RBI proposes term money market access for NBFCs, HFCs and companies
Synopsis
Key Takeaways
The Reserve Bank of India (RBI) on Thursday, 25 June released draft directions proposing to open the term money market to a broader set of participants — including non-banking financial companies (NBFCs), housing finance companies (HFCs), All India Financial Institutions (AIFIs), and corporates — in a move aimed at deepening liquidity and strengthening monetary policy transmission across maturities. The central bank has invited public comments on the draft until 25 July.
What Is Being Proposed
Currently, participation in the term money market is largely confined to banks and standalone primary dealers, subject to prudential limits. Under the proposed framework, AIFIs and NBFCs — including HFCs but excluding base-layer NBFCs — would be permitted to both borrow and lend in the market. Companies would be allowed to participate exclusively as lenders, not borrowers.
This marks a significant structural shift in how India's unsecured short-term debt market is organised, potentially expanding the pool of active participants and improving price discovery across tenors beyond overnight borrowing.
Revised Borrowing Limits
The draft norms also propose easing borrowing limits for standalone primary dealers, who would be permitted to borrow up to 400 per cent of their net owned funds through term money and inter-corporate deposits combined. Their existing borrowing cap in the call and notice money markets would remain unchanged at 225 per cent of net owned funds on a fortnightly average basis.
For NBFCs and HFCs, the proposed borrowing ceiling in the term money market has been set at 200 per cent of net owned funds. AIFIs would operate within board-approved limits under the existing regulatory exposure framework.
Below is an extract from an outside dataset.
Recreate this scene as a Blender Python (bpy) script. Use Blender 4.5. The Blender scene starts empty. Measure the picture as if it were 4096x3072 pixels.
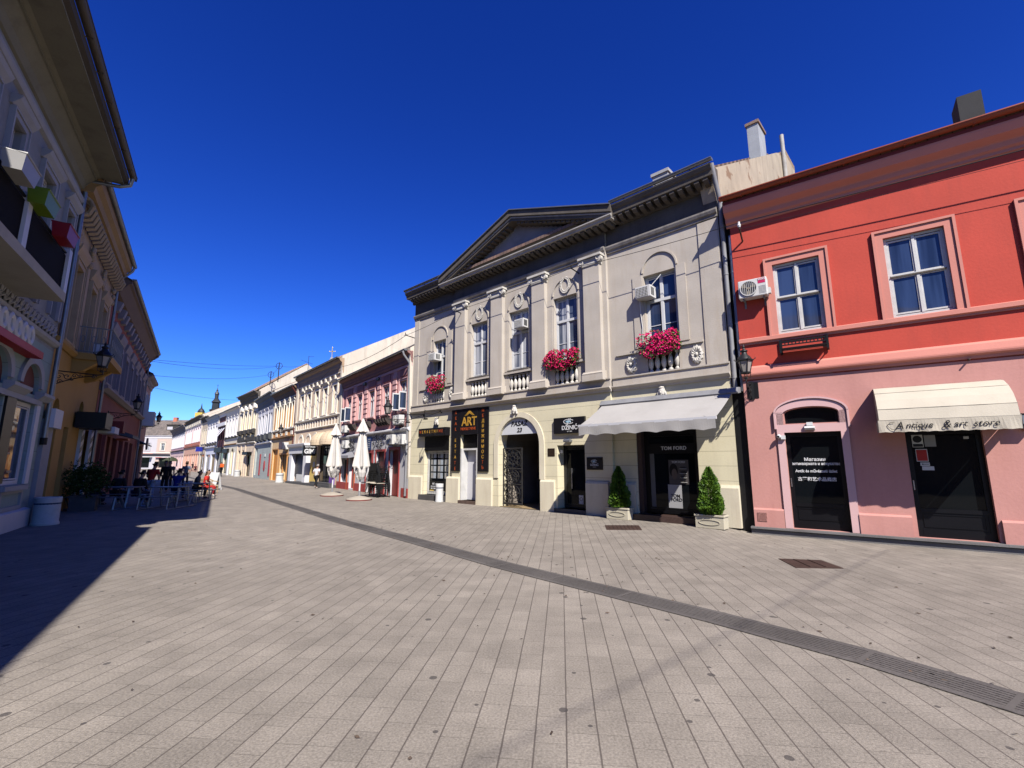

Market Hours and Transaction Rules
The RBI has proposed extending term money market hours from the current 9 am–5 pm window to 9 am–7 pm on business days, or as the central bank may specify. Participants would be free to negotiate interest rates bilaterally, with transactions executable either over-the-counter or through authorised electronic trading platforms.
Why It Matters
Market participants believe the proposed changes could meaningfully expand liquidity in the unsecured money market, particularly for maturities beyond the overnight segment. This comes amid the RBI's broader push to improve the transmission of policy rate signals across the yield curve — a persistent challenge in India's financial system, where rate cuts have historically taken longer to filter through to lending rates.
Notably, the exclusion of base-layer NBFCs reflects a calibrated approach, limiting access to entities with stronger regulatory oversight while still broadening market depth. The consultation period closes on 25 July, after which the RBI is expected to finalise the framework.